The tee shot on the 10th looks (and is) wide open for such a short hole, however . . .

. . . a safe drive down the right will leave an awkward angle for the pitch and, depending on that day's hole location, a semi-blind or blind approach, while . . .

. . . a brave tee shot down the left leaves a much more straightfoward pitch.

The angled 10th green, seen from behind, reinforces the desirability of a drive down the left side of the fairway.

11th hole, 390 yards: Many visitors have commented on the attractiveness of the bunkering by DeVries at the Kingsley Club, yet there has been precious little bunkering so far at Greywalls, as the demanding terrain (with its rock outcroppings and contours)does not need help in defending itself. Therefore, it comes as a bit of a shock for the player to see someeight bunkers (out of the course’s 36 (of which ten more come at the 13th)) cut into the heaving fairway from the 11th tee. Once again the player must decide what to do, with the popular choices being to hit driver left of the central bunker (leaving a 100-yard pitch) or to play 3-wood to a flat spot short of the central bunker, leaving a completely blind 150-yard second. While the putting surface is visible rarely for the approach, the green, while set in a punchbowl, is not an overly welcoming target, especially when the hole is located in the narrow back.

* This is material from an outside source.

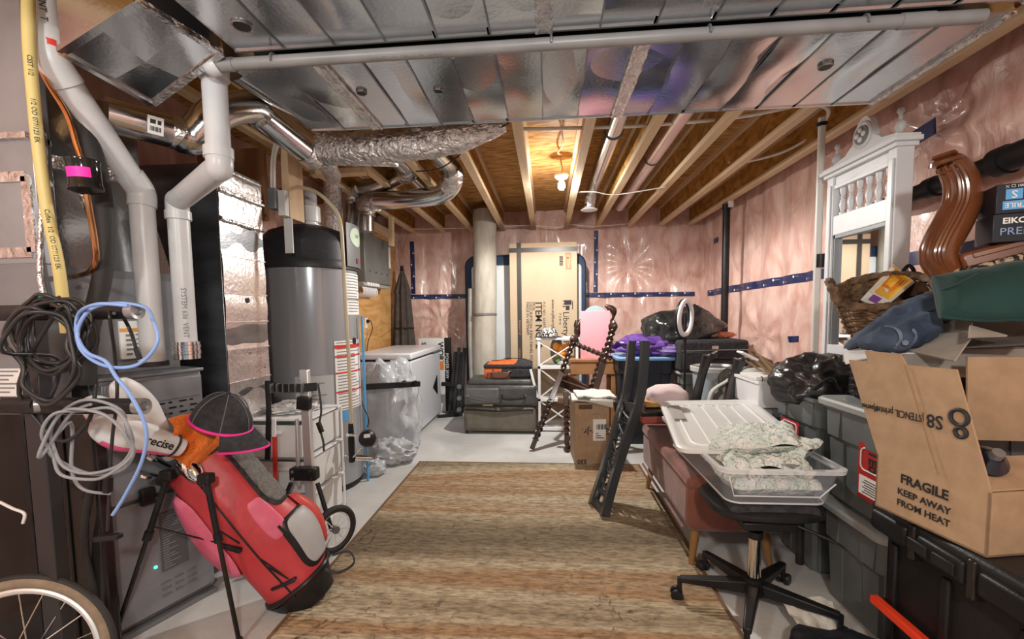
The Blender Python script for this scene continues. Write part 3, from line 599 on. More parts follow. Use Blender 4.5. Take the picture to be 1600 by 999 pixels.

Bunkers galore: The profusion of bunkers (especially the one in the center of the fairway) on the 11th hole forces the player to make yet another strategic decision on essentially a straight hole.

The semi-blind green (from behind) allows the player to use the slope on his right to bounce the ball onto the green, while the drop-off on his left must be avoided - a classic example of a green with one side to favor and one to avoid.